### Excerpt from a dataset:
## begin
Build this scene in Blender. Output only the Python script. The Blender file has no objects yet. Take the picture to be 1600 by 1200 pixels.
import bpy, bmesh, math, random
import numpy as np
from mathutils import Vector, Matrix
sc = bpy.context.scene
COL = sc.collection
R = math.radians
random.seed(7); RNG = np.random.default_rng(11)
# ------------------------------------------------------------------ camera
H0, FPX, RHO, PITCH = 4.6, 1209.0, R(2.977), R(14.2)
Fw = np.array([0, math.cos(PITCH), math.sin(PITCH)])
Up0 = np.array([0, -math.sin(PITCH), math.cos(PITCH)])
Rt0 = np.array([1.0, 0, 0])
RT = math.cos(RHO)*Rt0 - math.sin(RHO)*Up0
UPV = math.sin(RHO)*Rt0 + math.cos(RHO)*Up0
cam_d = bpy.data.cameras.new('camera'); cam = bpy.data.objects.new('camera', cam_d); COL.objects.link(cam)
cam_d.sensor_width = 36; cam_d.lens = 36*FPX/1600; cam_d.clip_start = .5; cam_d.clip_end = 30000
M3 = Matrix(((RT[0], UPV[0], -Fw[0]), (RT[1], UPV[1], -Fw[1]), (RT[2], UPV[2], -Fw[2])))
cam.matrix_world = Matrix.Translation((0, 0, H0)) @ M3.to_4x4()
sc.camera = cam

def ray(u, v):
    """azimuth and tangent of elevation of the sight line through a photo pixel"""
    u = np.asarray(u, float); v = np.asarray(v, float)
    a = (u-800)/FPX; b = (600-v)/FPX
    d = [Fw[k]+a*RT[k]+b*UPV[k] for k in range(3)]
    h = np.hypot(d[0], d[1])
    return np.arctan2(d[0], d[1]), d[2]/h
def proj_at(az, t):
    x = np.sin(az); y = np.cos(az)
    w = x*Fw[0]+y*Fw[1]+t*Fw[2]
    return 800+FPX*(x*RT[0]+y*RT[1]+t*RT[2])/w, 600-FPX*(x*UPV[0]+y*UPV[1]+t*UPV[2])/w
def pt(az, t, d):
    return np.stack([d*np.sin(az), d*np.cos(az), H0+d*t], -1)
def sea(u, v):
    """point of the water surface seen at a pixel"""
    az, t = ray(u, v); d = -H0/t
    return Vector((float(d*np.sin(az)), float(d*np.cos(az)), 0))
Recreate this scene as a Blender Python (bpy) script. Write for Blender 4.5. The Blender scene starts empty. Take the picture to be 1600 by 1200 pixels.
## end
### Exercise task:
Copy out the whole listing exactly; please set it all down.

### Reply:
Build this scene in Blender. Output only the Python script. The Blender file has no objects yet. Take the picture to be 1600 by 1200 pixels.
import bpy, bmesh, math, random
import numpy as np
from mathutils import Vector, Matrix
sc = bpy.context.scene
COL = sc.collection
R = math.radians
random.seed(7); RNG = np.random.default_rng(11)
# ------------------------------------------------------------------ camera
H0, FPX, RHO, PITCH = 4.6, 1209.0, R(2.977), R(14.2)
Fw = np.array([0, math.cos(PITCH), math.sin(PITCH)])
Up0 = np.array([0, -math.sin(PITCH), math.cos(PITCH)])
Rt0 = np.array([1.0, 0, 0])
RT = math.cos(RHO)*Rt0 - math.sin(RHO)*Up0
UPV = math.sin(RHO)*Rt0 + math.cos(RHO)*Up0
cam_d = bpy.data.cameras.new('camera'); cam = bpy.data.objects.new('camera', cam_d); COL.objects.link(cam)
cam_d.sensor_width = 36; cam_d.lens = 36*FPX/1600; cam_d.clip_start = .5; cam_d.clip_end = 30000
M3 = Matrix(((RT[0], UPV[0], -Fw[0]), (RT[1], UPV[1], -Fw[1]), (RT[2], UPV[2], -Fw[2])))
cam.matrix_world = Matrix.Translation((0, 0, H0)) @ M3.to_4x4()
sc.camera = cam

def ray(u, v):
    """azimuth and tangent of elevation of the sight line through a photo pixel"""
    u = np.asarray(u, float); v = np.asarray(v, float)
    a = (u-800)/FPX; b = (600-v)/FPX
    d = [Fw[k]+a*RT[k]+b*UPV[k] for k in range(3)]
    h = np.hypot(d[0], d[1])
    return np.arctan2(d[0], d[1]), d[2]/h
def proj_at(az, t):
    x = np.sin(az); y = np.cos(az)
    w = x*Fw[0]+y*Fw[1]+t*Fw[2]
    return 800+FPX*(x*RT[0]+y*RT[1]+t*RT[2])/w, 600-FPX*(x*UPV[0]+y*UPV[1]+t*UPV[2])/w
def pt(az, t, d):
    return np.stack([d*np.sin(az), d*np.cos(az), H0+d*t], -1)
def sea(u, v):
    """point of the water surface seen at a pixel"""
    az, t = ray(u, v); d = -H0/t
    return Vector((float(d*np.sin(az)), float(d*np.cos(az)), 0))
Recreate this scene as a Blender Python (bpy) script. Write for Blender 4.5. The Blender scene starts empty. Take the picture to be 1600 by 1200 pixels.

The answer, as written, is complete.